SI or not an SI? Do you know?

Understanding how Systematic Internalisers (SIs) will work in practice has dominated industry debate this year. ESMA’s Q&A provides some clarification on what SIs are and aren’t, and what characterises SI activity.

According to MiFIR, Systematic Internalisers should be defined as: “Investment firms which, on an organised, frequent, systematic, and substantial basis, deal on own account by executing client orders outside a trading venue.”

An SI can undertake bilateral matched principal trading, provided it does so on an occasional and not a regular basis. If a firm trades an instrument OTC on an organised, frequent, systematic and substantial basis, it must become an SI in that instrument. SIs must not bring together multiple third­-party buying and selling trading interests in the same way as a trading venue.

SIs are prohibited from operating an internal matching system for matching client orders. SI activity is characterised by risk-­facing transactions that impact the profit and loss account of the firm.

A firm is an SI in an instrument – not the firm itself

What must an SI NOT do?

ESMA is of the view that MiFIR does not just limit SIs from matching client orders internally via matched principal trading but “prevents SIs from operating any system that would bring together third­-party buying and selling interests in functionally the same way as a trading venue.”

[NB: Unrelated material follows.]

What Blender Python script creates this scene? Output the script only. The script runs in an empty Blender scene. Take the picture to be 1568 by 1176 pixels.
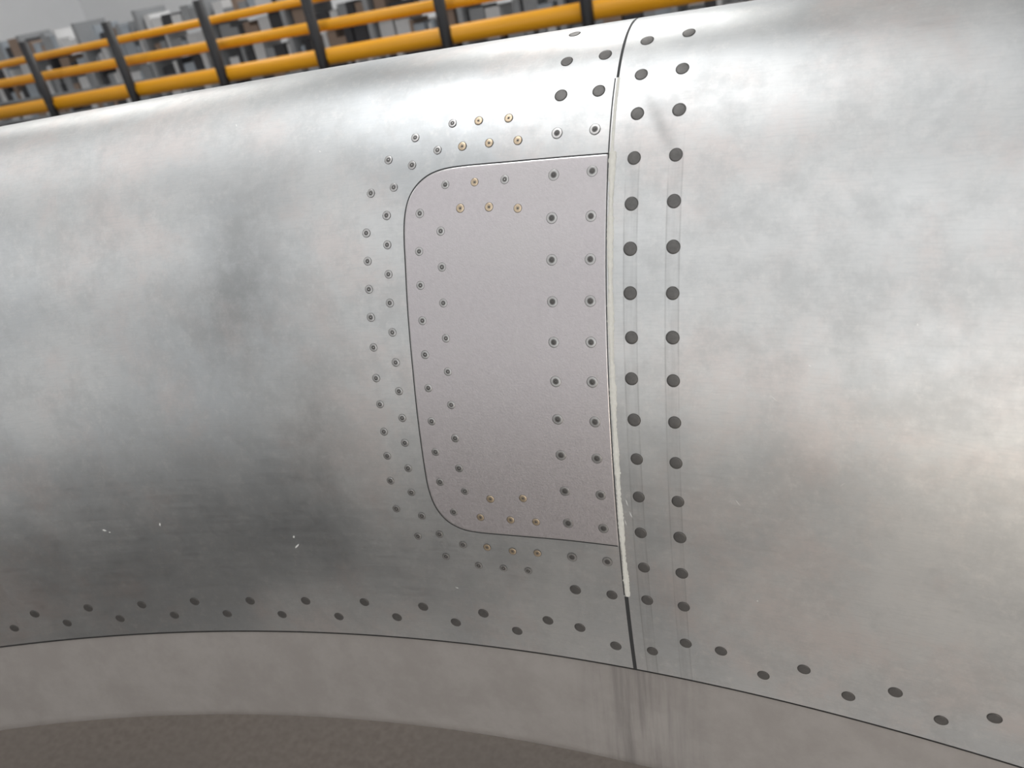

What characterises SI activity?

ESMA understands that the trading activity of an SI is characterised by risk-­facing transactions that impact the profit and loss account of the firm. The pre­-trade transparency provisions SIs can use are to avoid submitting the SI to undue risks, based on the assumption and understanding that SIs are indeed facing risks when trading.

When should a Trading Venue be used instead of an SI?

A Multilateral Trading Facility (MTF) and Regulated Market (RM) are considered trading venues, whereas an SI is an execution venue.

When is an SI operating like a Trading Venue?

ESMA has now outlined where it believes an SI would be functionally similar to a trading venue, when:

a) The arrangements would extend beyond a bilateral interaction between the SI and a client – such as:

  1. Where an SI would have agreements with other liquidity providers.
  2. Where a liquidity provider would be streaming quotes to an SI.
  3. Crossing client trading interests with other liquidity providers’, via matched principal trading or another type of riskless back­ to ­back transaction.

b) The arrangements in place are used on a regular basis and qualify as a system or facility, as opposed to ad ­hoc transactions. The existence of a system would be easily identified where:

  1. The arrangement is underpinned by technological developments to increase speed and efficiency.
  2. Legal agreements would be in place between the SI and liquidity providers.
  3. Trade by trade hedging will be available on a regular basis.

c) The transactions arising from bringing together multiple third -party buying and selling interests are executed OTC, outside the rules of a trading venue.

ESMA’s view is that an SI would not be undertaking matched principal trading on an occasional and non-regular basis (and therefore should trade on a trading venue) if it meets any of the following criteria:

  1. The investment firm operates one or more systems or arrangements intended to match opposite client orders.
  2. Non ­risk-facing activities account for a recurrent or significant source of revenue for the investment firm’s trading activity when executing client orders.
  3. The investment firm markets, or otherwise promotes, its matched principal trading activities.

SIs are not prevented from hedging positions arising from the execution of client orders as long as it does not lead to the SI de facto executing non risk­-facing transactions and bringing together multiple third­-party buying and selling interests. Hedging transactions can be executed on a trading venue.

When OTC is not OTC but SI

A firm trading OTC could breach SI thresholds and be forced to register as an SI when its OTC trading in an instrument is both frequent and systematic and on a substantial basis at the same time:

  1. Frequent & Systematic: How many OTC trades a firm executes relative to the EU market. ESMA considers a threshold of 0.4% (for equities) (and an average daily transaction count in the instrument) for liquid equities;
  2. Substantial Basis: How much OTC turnover (price x shares) a firm executes relative to their other business. ESMA considers a threshold of between 15% (for equities) or where the firm is carrying out total turnover in the financial instrument OTC of 0.4% transactions (as in the above).

So all clear then?…perhaps not…as the market continues to try and navigate its way through the rules.